Set in the Auckland fashion scene in 2016, The New Animals moves over the course of one night through the hopes, misapprehensions, resentments, and regrets of a small group of fashion-industry workers, divided by generation and class. The young and rich act like nothing can touch them; the tired Gen-Xers feel forever adrift. On this particularly stressful night, hairdressers, patternmakers, stylists, and a makeup artist are tasked with preparing for a last-minute photoshoot without clothes or clear directions. Caught up in the small dramas of their lives, while around them the world is fast becoming uninhabitable, the group toils against the impossible pressure until one of them decides to break away.

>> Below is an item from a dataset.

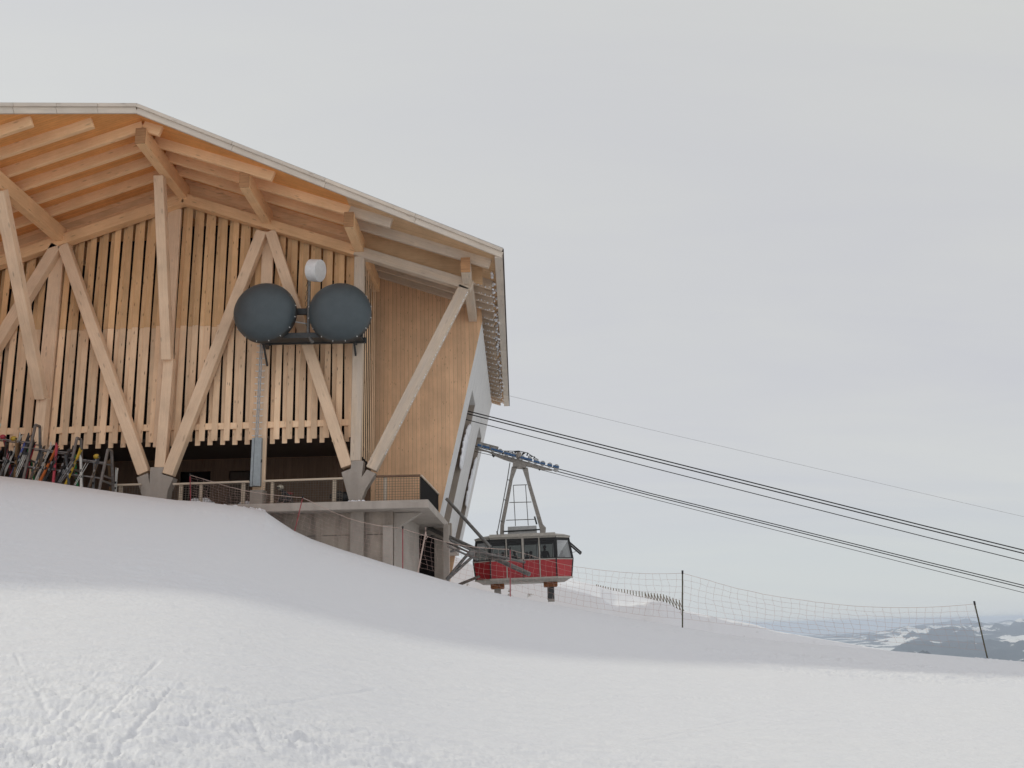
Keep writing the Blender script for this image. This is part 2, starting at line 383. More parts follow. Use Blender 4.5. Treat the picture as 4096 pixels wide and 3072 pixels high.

Like a twisted contemporary heir to Virginia Woolf’s To the Lighthouse, The New Animals is a brilliant and unforgettable dive beneath the surface of life, uncovering the common ground of humanity, as well as the common plight.
PUBLISHERS WEEKLY
The sardonic U.S. debut from New Zealander Adam takes a scathing look at Auckland's fashion scene. It's 2016 and 40-something stylist Carla has seen it all. She regards her younger coworkers with bemusement, acting, one of them notes, as if they were "somehow going to destroy a world that was already fucking ruined." Her only confidante is fellow stylist Duey, with whom she's been friends since childhood. Tommy, the clothing label's millennial owner, fancies himself a born leader and lives in an apartment above the label's offices, which Carla suspects was purchased by his parents. Despite his ambition, Tommy struggles to keep up with skilled designer Sharona, who resents his privilege and befriends Carla and Duey. Free-spirited model Elodie, who sleeps with Tommy and one of his other business partners, is much cannier than anyone suspects, and after the various characters fall in and out of bed with one another, a feverish final act turns everything upside down. Adam projects a wearied and sneering perspective onto each of the players, which can feel a little one-note until she works up to the grand finale (Sharona's outlook could apply to the novel: "Everything becomes bearable. Eventually"). Though a bit of a slog, it's worth seeing through to the end.